Maintain our 2013 real GDP forecast of 2.3%. Singapore’s economic growth will gradually improve as the year progress on a mildly better external demand conditions. The US economy is expected to ride through the tax increases and sequestration enacted last quarter as the recovery in the job and housing markets support consumer spending and lift business spending that was dampened by the earlier “fiscal cliff” uncertainty. In addition, the outlook of a stimulus-driven growth in Japan is emerging given the “technical recovery” following the two consecutive quarters of sequential GDP expansions in 1Q 2013 and 4Q 2012 that reversed the “technical recession” in 2Q-3Q 2012. Amid the stagnant Europe, which is already “priced in”, the real wildcard in the global economy, and hence external demand, outlook right now is China. Domestically, non-residential investment will be a key growth driver to restructure the economy and boost productivity, efficiency and competitiveness amid the continued exchange rate policy and tightening of foreign workers policy. Official growth forecast for this year remains at 1%-3%.

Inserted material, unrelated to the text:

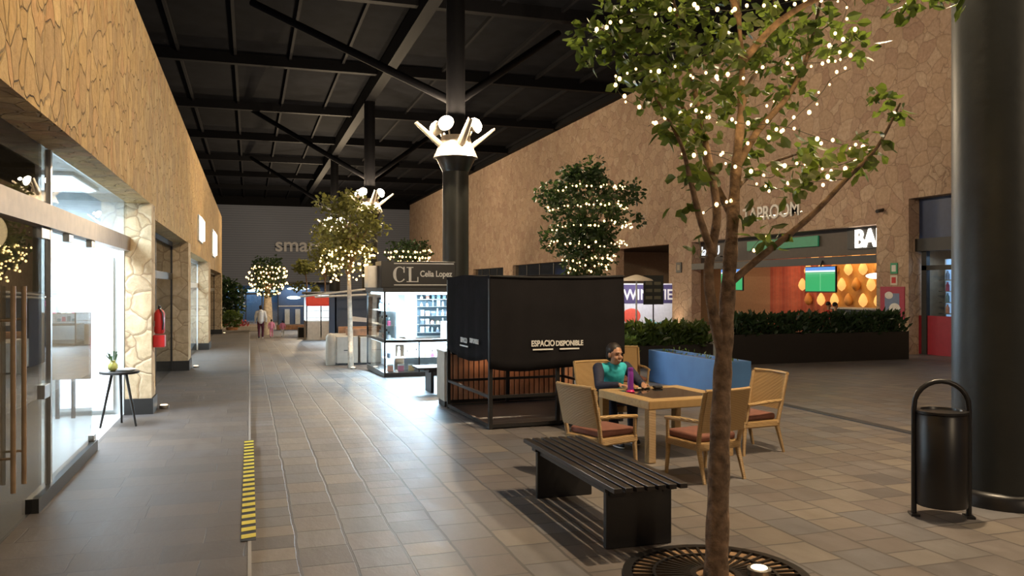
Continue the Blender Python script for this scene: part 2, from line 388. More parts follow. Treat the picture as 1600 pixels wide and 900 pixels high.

No change in our 2013 inflation rate forecast of +3.8% (2012: +4.6%). Inflation will be driven by mainly domestic factors especially by the interplay between the upward pressures from the tight labour market and the rise in business operating costs as foreign workers’ levy are hiked in Jan 2013 and July 2013, and the downward pressures from the impact of MAS and Budget measures on property prices, COE premiums and living costs. Meanwhile, the continuation of MAS’s exchange rate policy of gradual SGD appreciation plus the soft global commodity prices – and hence world inflation – should keep imported inflation in check. Official forecasts for 2013 headline and core inflation rates remained at 3.0%-4.0% and 1.5%-2.5%.